Motivating Listeners

Motivating Listeners

Motivation arouses us to action toward a desired goal

Motivation is the psychological feature that arouses us to action toward a desired goal and prompts us to want to continue behaviors toward the goal. If you have not eaten, then you are motivated by your hunger and you respond by seeking out food and eating. Motivation may be rooted in a basic need to minimize physical pain and maximize pleasure and it may also include specific physical, cognitive, and emotional needs or desires, too.

Internal, Intrinsic, and External Motives vs. Extrinsic Motives

We can divide our motives into two basic types: internal, intrinsic and external or extrinsic motives. There is no a clear cut distinction between intrinsic and extrinsic motives. Some are more intrinsic than others, but basically, a motive or motivator is extrinsic if someone controls the means or directs you to satisfy the need or desire. For example, if you are motivated to study because a professor says you will fail the class if you do not, then you are extrinsically motivated and passing the class is the desired reward .

Sixteen Basic Motivators

Here are sixteen basic desires that motivate our actions and define our personalities:

  • Acceptance: the need for approval;
  • Curiosity: the need to learn;
  • Eating: the need for food;
  • Family: the need to raise children;
  • Honor: the need to be loyal to the traditional values of one's clan/ethnic group;
  • Idealism: the need for social justice;
  • Independence: the need for individuality;
  • Order: the need for organized, stable, predictable environments;
  • Physical activity: the need for exercise;
  • Power: the need for influence of will;
  • Romance: the need for sex;
  • Saving: the need to collect;
  • Social contact: the need for friends (peer relationships);
  • Social status: the need for social standing/importance;
  • Tranquility: the need to be safe;
  • Vengeance: the need to strike back.

Unsatisfied Needs or Desires Can Motivate the Listener

It is important to remember that only an unsatisfied need or desire can be used to motivate the listener. You need to understand the current state of the audience to select the appropriate motives for your appeal.

Abraham H. Maslow developed a Hierarchy of Needs, consisting of five hierarchic classes that can be a useful method to selecting needs for motivational appeals.

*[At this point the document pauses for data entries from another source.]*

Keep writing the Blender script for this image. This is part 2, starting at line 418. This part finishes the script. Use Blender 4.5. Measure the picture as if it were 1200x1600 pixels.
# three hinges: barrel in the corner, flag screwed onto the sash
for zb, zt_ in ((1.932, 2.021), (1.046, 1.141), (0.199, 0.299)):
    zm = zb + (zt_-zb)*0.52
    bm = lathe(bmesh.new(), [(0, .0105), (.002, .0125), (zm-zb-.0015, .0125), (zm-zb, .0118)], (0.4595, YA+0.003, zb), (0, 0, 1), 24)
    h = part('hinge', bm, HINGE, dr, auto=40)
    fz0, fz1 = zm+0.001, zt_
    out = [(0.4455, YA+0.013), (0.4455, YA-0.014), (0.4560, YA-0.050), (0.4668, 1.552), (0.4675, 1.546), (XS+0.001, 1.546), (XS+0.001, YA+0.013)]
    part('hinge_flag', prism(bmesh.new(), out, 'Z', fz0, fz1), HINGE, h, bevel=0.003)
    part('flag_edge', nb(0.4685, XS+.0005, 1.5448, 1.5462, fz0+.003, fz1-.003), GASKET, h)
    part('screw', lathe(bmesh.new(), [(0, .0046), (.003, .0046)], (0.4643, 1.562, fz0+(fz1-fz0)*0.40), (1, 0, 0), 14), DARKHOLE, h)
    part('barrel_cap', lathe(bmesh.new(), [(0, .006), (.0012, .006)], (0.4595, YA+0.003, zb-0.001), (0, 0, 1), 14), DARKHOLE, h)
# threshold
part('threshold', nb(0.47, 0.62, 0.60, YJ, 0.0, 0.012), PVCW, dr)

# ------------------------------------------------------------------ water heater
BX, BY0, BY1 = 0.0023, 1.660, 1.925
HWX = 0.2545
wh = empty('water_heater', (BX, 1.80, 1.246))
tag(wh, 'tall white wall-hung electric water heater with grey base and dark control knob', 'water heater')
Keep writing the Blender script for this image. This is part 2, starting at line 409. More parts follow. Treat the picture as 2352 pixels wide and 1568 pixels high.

The lower level physiological and safety needs must be satisfied before higher level needs can be addressed. According to Maslow, if you are trying to motivate your listeners to satisfy a particular need, you want to make sure the lower level needs are being met before you can motivate them to address an upper level need. The basic requirements build on the first step in his pyramid. If there is any deficit on this level, the whole behavior of a human will be oriented to satisfy this deficit. The second level awakens a need for security; it is oriented on a future need for security. After securing those two levels, the motives shift to the social sphere, which form the third stage. Psychological requirements comprise the fourth level, while the top of the hierarchy is the need for self-realization. The needs, listed from basic (lowest-earliest) to most complex (highest-latest) are as follows :

  • Physiology (hunger, thirst, sleep, etc.)
  • Safety/Security/Shelter/Health
  • Belongingness/Love/Friendship
  • Self-esteem/Recognition/Achievement
  • Self actualization—realizing one's full potential

Monroe's Motivated Sequence

Now we can apply this knowledge to motivate our listeners. This is a strategy for organizing a speech using motives. Alan Monroe's motivated sequence is a method for organizing persuasive speeches. It consists of these steps on how to organize a motivational appeal to the audience:

  • Attention: get the attention of your audience using a detailed story, shocking example, dramatic statistic, quotations, etc.
  • Need: show how the topic applies to the psychological need of the audience members; audience needs are what motivates action. Go beyond establishing that there is a significant problem. Show the need will not go away by itself. Use statistics, examples, etc. Convince your audience that they each have a personal need to take action.
  • Satisfaction: you need to solve the issue. Provide specific and viable solutions that the government or communities can implement to solve the problem.
  • Visualization: tell the audience what will happen if the solution is implemented or does not take place. Picture the audience in the new world with the solution in place. Be visual and detailed.
  • Action: tell the audience what action they can take personally to solve the problem.

The advantage of Monroe's Motivated Sequence is that it emphasizes what the audience can do. Too often the audience feels like a situation is hopeless; Monroe's motivated sequence emphasizes the action the audience can take.